Ines Damas, 7, a Standard Three pupil at Uzuri Primary School, in Dar es Salaam, faces a similar problem. She fears telling her parents and other people about her problems.

“I’m not confident enough to share anything with teachers at school either,” Ines says even when someone beats her during play, she never tells her parents unless they find out about it on their own.

Her mother, Eveline Damas, says Ines is a reserved child and whenever she wants to know about anything concerning her daughter, she usually does her own investigation before Ines confirms it.

“Even after finding out the truth, she usually hesitates to cooperate. She may prove that something had happened to her but will not tell the whole story.”

“I have been encouraging her to open up and she says she would but never does unless I notice that something is wrong by myself.”

Like Ines, ten-year-old Alex Charles, a pupil at Mapambano Primary School, says he has limits when it comes to sharing things with his parents.

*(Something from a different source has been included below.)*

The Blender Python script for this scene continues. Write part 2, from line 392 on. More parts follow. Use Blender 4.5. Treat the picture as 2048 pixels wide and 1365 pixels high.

Alex says, he only reports an illness and when he needs money for school-related needs such as buying exercise books, bus fare, and others.

He handles the rest himself. “All other challenges especially those to do with my academic performance, I try to solve them on my own or with my teachers. I don’t share because challenges are inevitable, and I know my parents want me to be the best academically, which is what I am focusing on.”

His father, Charles Alex confirms, saying his son rarely seeks help because he feels many of the challenges he faces are minor and that he can handle them on his own.

“I believe him because he performs very well in exams. He is a humble boy and doesn’t involve himself with peer groups but uses his time to watch TV when he is not studying.

Annabelle Stanslaus, a psychologist, says parents should give their children the chance to express themselves because doing so would make it easier for parents to know their children’s challenges and enable them to intervene.

“When a child tells a parent anything, a parent should listen carefully to understand what they are trying to say. Children are not good at hiding things, letting them speak might help you know what went right, what went wrong, and what their thoughts are on accomplishing various tasks.”

According to her, letting a child be free to talk to you allows you to know their dreams. This also is an opportunity to know what they are going through. Anabelle advises parents to encourage children to open up, especially introverted children

She says parents should not wait for the children to come to them but should always make follow-ups on their children’s lives.

According to experts, there are adults today who struggle with confidence issues as a result of the bullying they experienced in school, because they could didn’t open up.

If you are facing any challenge at school or at home, don’t hesitate to share with your parents, siblings, teachers, or any trusted friend or adult. They say a problem shared is a problem half solved.